====== Recorded information ======

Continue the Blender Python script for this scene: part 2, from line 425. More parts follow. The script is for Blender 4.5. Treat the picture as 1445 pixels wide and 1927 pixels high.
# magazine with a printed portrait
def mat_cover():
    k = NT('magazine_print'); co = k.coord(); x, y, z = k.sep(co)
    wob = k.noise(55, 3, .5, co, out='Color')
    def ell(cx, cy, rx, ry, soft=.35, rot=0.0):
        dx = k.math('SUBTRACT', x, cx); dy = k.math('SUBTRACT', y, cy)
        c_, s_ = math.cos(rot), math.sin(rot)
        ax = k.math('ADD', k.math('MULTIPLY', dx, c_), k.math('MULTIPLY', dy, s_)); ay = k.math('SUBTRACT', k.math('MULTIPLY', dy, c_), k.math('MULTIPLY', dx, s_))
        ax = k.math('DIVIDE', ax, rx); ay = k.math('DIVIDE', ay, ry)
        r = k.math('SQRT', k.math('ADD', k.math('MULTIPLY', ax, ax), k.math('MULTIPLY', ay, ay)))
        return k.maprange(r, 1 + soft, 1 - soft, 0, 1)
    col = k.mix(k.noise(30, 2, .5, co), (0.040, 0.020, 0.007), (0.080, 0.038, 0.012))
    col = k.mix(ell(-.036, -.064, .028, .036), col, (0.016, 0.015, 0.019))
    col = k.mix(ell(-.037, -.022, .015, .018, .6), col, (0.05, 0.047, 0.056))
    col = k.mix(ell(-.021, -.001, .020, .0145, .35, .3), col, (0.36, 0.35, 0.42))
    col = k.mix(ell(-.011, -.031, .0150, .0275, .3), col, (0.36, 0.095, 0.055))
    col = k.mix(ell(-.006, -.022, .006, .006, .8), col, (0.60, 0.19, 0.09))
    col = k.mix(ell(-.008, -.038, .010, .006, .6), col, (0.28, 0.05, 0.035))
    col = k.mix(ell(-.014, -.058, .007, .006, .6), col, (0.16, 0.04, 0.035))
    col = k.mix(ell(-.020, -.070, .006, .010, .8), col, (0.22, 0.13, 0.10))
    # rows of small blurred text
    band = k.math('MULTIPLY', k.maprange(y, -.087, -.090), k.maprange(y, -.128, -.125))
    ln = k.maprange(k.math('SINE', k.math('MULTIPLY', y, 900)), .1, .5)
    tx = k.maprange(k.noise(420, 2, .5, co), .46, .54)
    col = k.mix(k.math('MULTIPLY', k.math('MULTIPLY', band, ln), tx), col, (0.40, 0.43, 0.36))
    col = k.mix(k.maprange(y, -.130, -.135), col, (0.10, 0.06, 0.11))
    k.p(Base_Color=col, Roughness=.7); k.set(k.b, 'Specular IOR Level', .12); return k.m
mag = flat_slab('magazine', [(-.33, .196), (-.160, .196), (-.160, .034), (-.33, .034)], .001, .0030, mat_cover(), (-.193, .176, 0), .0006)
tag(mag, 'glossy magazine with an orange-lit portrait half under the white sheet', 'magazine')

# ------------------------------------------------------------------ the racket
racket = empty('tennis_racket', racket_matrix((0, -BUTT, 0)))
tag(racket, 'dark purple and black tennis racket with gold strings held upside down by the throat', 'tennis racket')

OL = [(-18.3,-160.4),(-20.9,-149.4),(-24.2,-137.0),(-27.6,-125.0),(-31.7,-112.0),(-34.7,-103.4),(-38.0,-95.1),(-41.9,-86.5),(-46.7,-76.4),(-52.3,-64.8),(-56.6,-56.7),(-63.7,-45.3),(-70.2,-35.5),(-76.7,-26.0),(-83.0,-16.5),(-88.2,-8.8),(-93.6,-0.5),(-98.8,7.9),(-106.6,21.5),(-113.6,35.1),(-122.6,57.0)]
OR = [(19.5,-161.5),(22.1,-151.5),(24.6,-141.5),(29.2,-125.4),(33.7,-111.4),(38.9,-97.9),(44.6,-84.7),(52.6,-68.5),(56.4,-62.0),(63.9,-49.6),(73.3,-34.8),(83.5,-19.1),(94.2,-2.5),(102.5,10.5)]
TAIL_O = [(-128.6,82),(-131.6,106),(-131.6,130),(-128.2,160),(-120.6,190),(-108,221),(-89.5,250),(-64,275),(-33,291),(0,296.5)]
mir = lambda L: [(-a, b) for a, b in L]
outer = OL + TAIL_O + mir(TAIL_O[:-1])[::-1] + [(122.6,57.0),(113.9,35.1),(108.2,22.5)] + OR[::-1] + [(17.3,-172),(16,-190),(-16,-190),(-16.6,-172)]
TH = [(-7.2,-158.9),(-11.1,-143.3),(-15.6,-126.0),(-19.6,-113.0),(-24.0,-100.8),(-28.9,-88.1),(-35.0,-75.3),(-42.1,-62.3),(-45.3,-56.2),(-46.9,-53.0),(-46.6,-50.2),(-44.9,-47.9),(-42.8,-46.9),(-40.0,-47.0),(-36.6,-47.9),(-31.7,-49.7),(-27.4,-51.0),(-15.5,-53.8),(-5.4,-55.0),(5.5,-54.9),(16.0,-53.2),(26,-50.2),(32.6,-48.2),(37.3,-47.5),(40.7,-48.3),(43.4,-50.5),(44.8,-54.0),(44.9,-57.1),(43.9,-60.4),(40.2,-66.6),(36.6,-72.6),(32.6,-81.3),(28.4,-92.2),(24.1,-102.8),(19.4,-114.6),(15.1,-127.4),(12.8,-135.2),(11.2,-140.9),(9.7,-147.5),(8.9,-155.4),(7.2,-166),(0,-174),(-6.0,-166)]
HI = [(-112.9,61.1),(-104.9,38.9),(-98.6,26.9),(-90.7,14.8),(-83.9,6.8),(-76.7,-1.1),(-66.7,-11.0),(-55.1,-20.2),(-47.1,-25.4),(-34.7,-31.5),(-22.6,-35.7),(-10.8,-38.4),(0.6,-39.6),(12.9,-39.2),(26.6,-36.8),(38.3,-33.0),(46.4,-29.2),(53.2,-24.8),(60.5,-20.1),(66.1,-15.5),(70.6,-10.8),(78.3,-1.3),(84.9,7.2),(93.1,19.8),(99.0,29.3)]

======

**Requirements**: Reproduce the full listing word for word.

**Response below**:
Continue the Blender Python script for this scene: part 2, from line 425. More parts follow. The script is for Blender 4.5. Treat the picture as 1445 pixels wide and 1927 pixels high.
# magazine with a printed portrait
def mat_cover():
    k = NT('magazine_print'); co = k.coord(); x, y, z = k.sep(co)
    wob = k.noise(55, 3, .5, co, out='Color')
    def ell(cx, cy, rx, ry, soft=.35, rot=0.0):
        dx = k.math('SUBTRACT', x, cx); dy = k.math('SUBTRACT', y, cy)
        c_, s_ = math.cos(rot), math.sin(rot)
        ax = k.math('ADD', k.math('MULTIPLY', dx, c_), k.math('MULTIPLY', dy, s_)); ay = k.math('SUBTRACT', k.math('MULTIPLY', dy, c_), k.math('MULTIPLY', dx, s_))
        ax = k.math('DIVIDE', ax, rx); ay = k.math('DIVIDE', ay, ry)
        r = k.math('SQRT', k.math('ADD', k.math('MULTIPLY', ax, ax), k.math('MULTIPLY', ay, ay)))
        return k.maprange(r, 1 + soft, 1 - soft, 0, 1)
    col = k.mix(k.noise(30, 2, .5, co), (0.040, 0.020, 0.007), (0.080, 0.038, 0.012))
    col = k.mix(ell(-.036, -.064, .028, .036), col, (0.016, 0.015, 0.019))
    col = k.mix(ell(-.037, -.022, .015, .018, .6), col, (0.05, 0.047, 0.056))
    col = k.mix(ell(-.021, -.001, .020, .0145, .35, .3), col, (0.36, 0.35, 0.42))
    col = k.mix(ell(-.011, -.031, .0150, .0275, .3), col, (0.36, 0.095, 0.055))
    col = k.mix(ell(-.006, -.022, .006, .006, .8), col, (0.60, 0.19, 0.09))
    col = k.mix(ell(-.008, -.038, .010, .006, .6), col, (0.28, 0.05, 0.035))
    col = k.mix(ell(-.014, -.058, .007, .006, .6), col, (0.16, 0.04, 0.035))
    col = k.mix(ell(-.020, -.070, .006, .010, .8), col, (0.22, 0.13, 0.10))
    # rows of small blurred text
    band = k.math('MULTIPLY', k.maprange(y, -.087, -.090), k.maprange(y, -.128, -.125))
    ln = k.maprange(k.math('SINE', k.math('MULTIPLY', y, 900)), .1, .5)
    tx = k.maprange(k.noise(420, 2, .5, co), .46, .54)
    col = k.mix(k.math('MULTIPLY', k.math('MULTIPLY', band, ln), tx), col, (0.40, 0.43, 0.36))
    col = k.mix(k.maprange(y, -.130, -.135), col, (0.10, 0.06, 0.11))
    k.p(Base_Color=col, Roughness=.7); k.set(k.b, 'Specular IOR Level', .12); return k.m
mag = flat_slab('magazine', [(-.33, .196), (-.160, .196), (-.160, .034), (-.33, .034)], .001, .0030, mat_cover(), (-.193, .176, 0), .0006)
tag(mag, 'glossy magazine with an orange-lit portrait half under the white sheet', 'magazine')

# ------------------------------------------------------------------ the racket
racket = empty('tennis_racket', racket_matrix((0, -BUTT, 0)))
tag(racket, 'dark purple and black tennis racket with gold strings held upside down by the throat', 'tennis racket')

OL = [(-18.3,-160.4),(-20.9,-149.4),(-24.2,-137.0),(-27.6,-125.0),(-31.7,-112.0),(-34.7,-103.4),(-38.0,-95.1),(-41.9,-86.5),(-46.7,-76.4),(-52.3,-64.8),(-56.6,-56.7),(-63.7,-45.3),(-70.2,-35.5),(-76.7,-26.0),(-83.0,-16.5),(-88.2,-8.8),(-93.6,-0.5),(-98.8,7.9),(-106.6,21.5),(-113.6,35.1),(-122.6,57.0)]
OR = [(19.5,-161.5),(22.1,-151.5),(24.6,-141.5),(29.2,-125.4),(33.7,-111.4),(38.9,-97.9),(44.6,-84.7),(52.6,-68.5),(56.4,-62.0),(63.9,-49.6),(73.3,-34.8),(83.5,-19.1),(94.2,-2.5),(102.5,10.5)]
TAIL_O = [(-128.6,82),(-131.6,106),(-131.6,130),(-128.2,160),(-120.6,190),(-108,221),(-89.5,250),(-64,275),(-33,291),(0,296.5)]
mir = lambda L: [(-a, b) for a, b in L]
outer = OL + TAIL_O + mir(TAIL_O[:-1])[::-1] + [(122.6,57.0),(113.9,35.1),(108.2,22.5)] + OR[::-1] + [(17.3,-172),(16,-190),(-16,-190),(-16.6,-172)]
TH = [(-7.2,-158.9),(-11.1,-143.3),(-15.6,-126.0),(-19.6,-113.0),(-24.0,-100.8),(-28.9,-88.1),(-35.0,-75.3),(-42.1,-62.3),(-45.3,-56.2),(-46.9,-53.0),(-46.6,-50.2),(-44.9,-47.9),(-42.8,-46.9),(-40.0,-47.0),(-36.6,-47.9),(-31.7,-49.7),(-27.4,-51.0),(-15.5,-53.8),(-5.4,-55.0),(5.5,-54.9),(16.0,-53.2),(26,-50.2),(32.6,-48.2),(37.3,-47.5),(40.7,-48.3),(43.4,-50.5),(44.8,-54.0),(44.9,-57.1),(43.9,-60.4),(40.2,-66.6),(36.6,-72.6),(32.6,-81.3),(28.4,-92.2),(24.1,-102.8),(19.4,-114.6),(15.1,-127.4),(12.8,-135.2),(11.2,-140.9),(9.7,-147.5),(8.9,-155.4),(7.2,-166),(0,-174),(-6.0,-166)]
HI = [(-112.9,61.1),(-104.9,38.9),(-98.6,26.9),(-90.7,14.8),(-83.9,6.8),(-76.7,-1.1),(-66.7,-11.0),(-55.1,-20.2),(-47.1,-25.4),(-34.7,-31.5),(-22.6,-35.7),(-10.8,-38.4),(0.6,-39.6),(12.9,-39.2),(26.6,-36.8),(38.3,-33.0),(46.4,-29.2),(53.2,-24.8),(60.5,-20.1),(66.1,-15.5),(70.6,-10.8),(78.3,-1.3),(84.9,7.2),(93.1,19.8),(99.0,29.3)]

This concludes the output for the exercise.